Task requirements: Copy the data precisely, character for character, and leave out every picture.

Information shown:
--- start ---
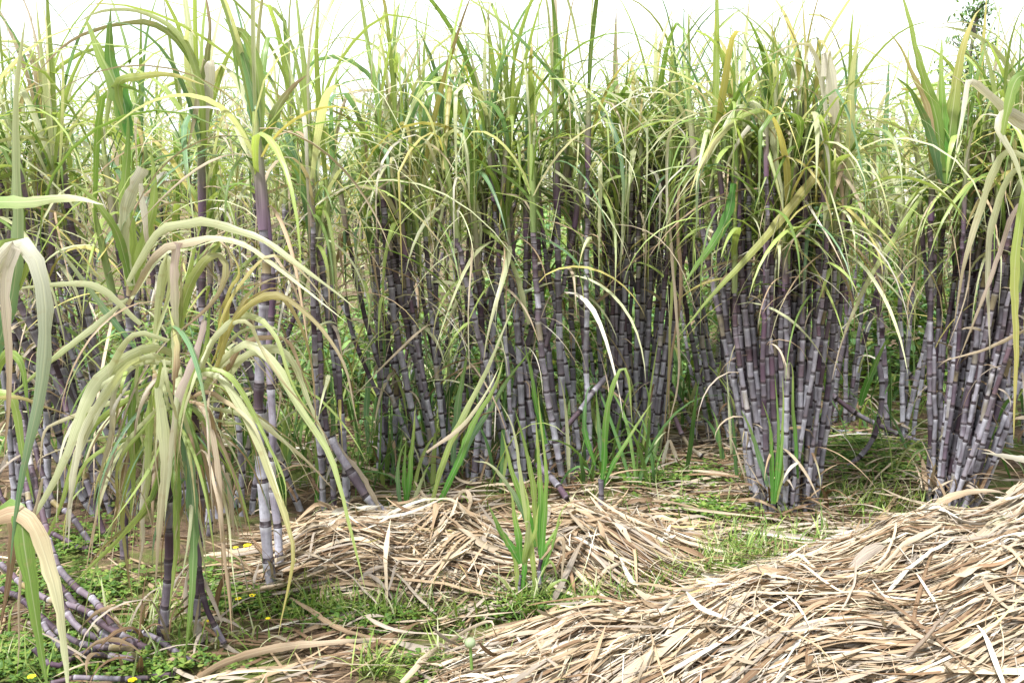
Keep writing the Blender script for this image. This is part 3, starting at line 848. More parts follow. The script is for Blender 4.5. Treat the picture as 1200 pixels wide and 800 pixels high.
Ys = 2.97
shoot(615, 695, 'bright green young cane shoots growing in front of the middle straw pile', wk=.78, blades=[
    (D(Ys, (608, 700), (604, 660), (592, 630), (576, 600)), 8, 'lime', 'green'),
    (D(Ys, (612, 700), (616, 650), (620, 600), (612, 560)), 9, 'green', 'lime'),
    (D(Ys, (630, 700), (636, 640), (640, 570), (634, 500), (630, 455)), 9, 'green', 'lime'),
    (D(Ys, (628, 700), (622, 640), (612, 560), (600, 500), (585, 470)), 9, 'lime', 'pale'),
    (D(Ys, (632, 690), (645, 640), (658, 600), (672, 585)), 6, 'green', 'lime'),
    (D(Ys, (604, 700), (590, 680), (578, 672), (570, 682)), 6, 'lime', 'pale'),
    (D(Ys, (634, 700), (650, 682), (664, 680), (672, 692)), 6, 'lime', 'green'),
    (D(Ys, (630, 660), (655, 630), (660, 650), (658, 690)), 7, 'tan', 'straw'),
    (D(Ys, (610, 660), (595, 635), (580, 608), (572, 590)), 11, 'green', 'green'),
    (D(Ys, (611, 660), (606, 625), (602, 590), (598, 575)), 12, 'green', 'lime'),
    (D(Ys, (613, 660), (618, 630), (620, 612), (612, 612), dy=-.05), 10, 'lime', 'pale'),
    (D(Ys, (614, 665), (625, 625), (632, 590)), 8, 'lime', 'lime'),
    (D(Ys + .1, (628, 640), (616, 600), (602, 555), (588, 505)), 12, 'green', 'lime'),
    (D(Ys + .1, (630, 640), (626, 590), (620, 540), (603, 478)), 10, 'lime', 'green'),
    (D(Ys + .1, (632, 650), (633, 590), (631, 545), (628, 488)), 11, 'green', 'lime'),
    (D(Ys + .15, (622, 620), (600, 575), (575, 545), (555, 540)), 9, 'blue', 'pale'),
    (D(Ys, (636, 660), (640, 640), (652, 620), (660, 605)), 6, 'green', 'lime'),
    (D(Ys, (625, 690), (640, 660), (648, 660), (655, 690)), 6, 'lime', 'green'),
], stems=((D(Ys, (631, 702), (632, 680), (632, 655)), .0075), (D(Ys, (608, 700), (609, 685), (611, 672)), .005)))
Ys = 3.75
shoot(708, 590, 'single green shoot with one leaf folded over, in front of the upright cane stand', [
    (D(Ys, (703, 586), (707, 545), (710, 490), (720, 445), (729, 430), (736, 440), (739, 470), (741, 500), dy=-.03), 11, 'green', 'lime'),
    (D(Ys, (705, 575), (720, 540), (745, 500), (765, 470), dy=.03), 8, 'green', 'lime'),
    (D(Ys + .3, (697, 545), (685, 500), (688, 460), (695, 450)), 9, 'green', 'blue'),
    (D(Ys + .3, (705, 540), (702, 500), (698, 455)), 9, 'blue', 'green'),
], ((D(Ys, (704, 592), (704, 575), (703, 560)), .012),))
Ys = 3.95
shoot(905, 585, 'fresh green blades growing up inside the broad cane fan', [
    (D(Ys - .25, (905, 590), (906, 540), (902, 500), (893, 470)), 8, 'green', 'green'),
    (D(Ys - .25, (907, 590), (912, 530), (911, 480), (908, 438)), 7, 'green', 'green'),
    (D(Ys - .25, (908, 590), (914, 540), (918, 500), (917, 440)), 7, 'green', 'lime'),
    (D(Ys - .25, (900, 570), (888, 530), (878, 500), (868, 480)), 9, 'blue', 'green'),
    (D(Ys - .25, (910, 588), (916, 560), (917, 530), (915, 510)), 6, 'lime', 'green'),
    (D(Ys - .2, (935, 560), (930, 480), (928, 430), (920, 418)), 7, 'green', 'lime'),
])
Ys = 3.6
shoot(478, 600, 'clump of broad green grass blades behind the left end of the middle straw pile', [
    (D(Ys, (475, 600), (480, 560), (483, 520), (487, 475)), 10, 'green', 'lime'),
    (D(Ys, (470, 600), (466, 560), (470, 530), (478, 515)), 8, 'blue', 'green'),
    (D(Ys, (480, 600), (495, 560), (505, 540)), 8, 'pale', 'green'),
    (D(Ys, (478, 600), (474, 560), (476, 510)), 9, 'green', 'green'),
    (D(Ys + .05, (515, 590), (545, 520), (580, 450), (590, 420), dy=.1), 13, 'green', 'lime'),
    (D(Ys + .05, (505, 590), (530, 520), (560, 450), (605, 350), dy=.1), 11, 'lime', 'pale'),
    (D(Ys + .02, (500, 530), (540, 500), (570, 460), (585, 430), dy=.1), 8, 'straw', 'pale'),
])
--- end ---
Answer to the exercise:
Keep writing the Blender script for this image. This is part 3, starting at line 848. More parts follow. The script is for Blender 4.5. Treat the picture as 1200 pixels wide and 800 pixels high.
Ys = 2.97
shoot(615, 695, 'bright green young cane shoots growing in front of the middle straw pile', wk=.78, blades=[
    (D(Ys, (608, 700), (604, 660), (592, 630), (576, 600)), 8, 'lime', 'green'),
    (D(Ys, (612, 700), (616, 650), (620, 600), (612, 560)), 9, 'green', 'lime'),
    (D(Ys, (630, 700), (636, 640), (640, 570), (634, 500), (630, 455)), 9, 'green', 'lime'),
    (D(Ys, (628, 700), (622, 640), (612, 560), (600, 500), (585, 470)), 9, 'lime', 'pale'),
    (D(Ys, (632, 690), (645, 640), (658, 600), (672, 585)), 6, 'green', 'lime'),
    (D(Ys, (604, 700), (590, 680), (578, 672), (570, 682)), 6, 'lime', 'pale'),
    (D(Ys, (634, 700), (650, 682), (664, 680), (672, 692)), 6, 'lime', 'green'),
    (D(Ys, (630, 660), (655, 630), (660, 650), (658, 690)), 7, 'tan', 'straw'),
    (D(Ys, (610, 660), (595, 635), (580, 608), (572, 590)), 11, 'green', 'green'),
    (D(Ys, (611, 660), (606, 625), (602, 590), (598, 575)), 12, 'green', 'lime'),
    (D(Ys, (613, 660), (618, 630), (620, 612), (612, 612), dy=-.05), 10, 'lime', 'pale'),
    (D(Ys, (614, 665), (625, 625), (632, 590)), 8, 'lime', 'lime'),
    (D(Ys + .1, (628, 640), (616, 600), (602, 555), (588, 505)), 12, 'green', 'lime'),
    (D(Ys + .1, (630, 640), (626, 590), (620, 540), (603, 478)), 10, 'lime', 'green'),
    (D(Ys + .1, (632, 650), (633, 590), (631, 545), (628, 488)), 11, 'green', 'lime'),
    (D(Ys + .15, (622, 620), (600, 575), (575, 545), (555, 540)), 9, 'blue', 'pale'),
    (D(Ys, (636, 660), (640, 640), (652, 620), (660, 605)), 6, 'green', 'lime'),
    (D(Ys, (625, 690), (640, 660), (648, 660), (655, 690)), 6, 'lime', 'green'),
], stems=((D(Ys, (631, 702), (632, 680), (632, 655)), .0075), (D(Ys, (608, 700), (609, 685), (611, 672)), .005)))
Ys = 3.75
shoot(708, 590, 'single green shoot with one leaf folded over, in front of the upright cane stand', [
    (D(Ys, (703, 586), (707, 545), (710, 490), (720, 445), (729, 430), (736, 440), (739, 470), (741, 500), dy=-.03), 11, 'green', 'lime'),
    (D(Ys, (705, 575), (720, 540), (745, 500), (765, 470), dy=.03), 8, 'green', 'lime'),
    (D(Ys + .3, (697, 545), (685, 500), (688, 460), (695, 450)), 9, 'green', 'blue'),
    (D(Ys + .3, (705, 540), (702, 500), (698, 455)), 9, 'blue', 'green'),
], ((D(Ys, (704, 592), (704, 575), (703, 560)), .012),))
Ys = 3.95
shoot(905, 585, 'fresh green blades growing up inside the broad cane fan', [
    (D(Ys - .25, (905, 590), (906, 540), (902, 500), (893, 470)), 8, 'green', 'green'),
    (D(Ys - .25, (907, 590), (912, 530), (911, 480), (908, 438)), 7, 'green', 'green'),
    (D(Ys - .25, (908, 590), (914, 540), (918, 500), (917, 440)), 7, 'green', 'lime'),
    (D(Ys - .25, (900, 570), (888, 530), (878, 500), (868, 480)), 9, 'blue', 'green'),
    (D(Ys - .25, (910, 588), (916, 560), (917, 530), (915, 510)), 6, 'lime', 'green'),
    (D(Ys - .2, (935, 560), (930, 480), (928, 430), (920, 418)), 7, 'green', 'lime'),
])
Ys = 3.6
shoot(478, 600, 'clump of broad green grass blades behind the left end of the middle straw pile', [
    (D(Ys, (475, 600), (480, 560), (483, 520), (487, 475)), 10, 'green', 'lime'),
    (D(Ys, (470, 600), (466, 560), (470, 530), (478, 515)), 8, 'blue', 'green'),
    (D(Ys, (480, 600), (495, 560), (505, 540)), 8, 'pale', 'green'),
    (D(Ys, (478, 600), (474, 560), (476, 510)), 9, 'green', 'green'),
    (D(Ys + .05, (515, 590), (545, 520), (580, 450), (590, 420), dy=.1), 13, 'green', 'lime'),
    (D(Ys + .05, (505, 590), (530, 520), (560, 450), (605, 350), dy=.1), 11, 'lime', 'pale'),
    (D(Ys + .02, (500, 530), (540, 500), (570, 460), (585, 430), dy=.1), 8, 'straw', 'pale'),
])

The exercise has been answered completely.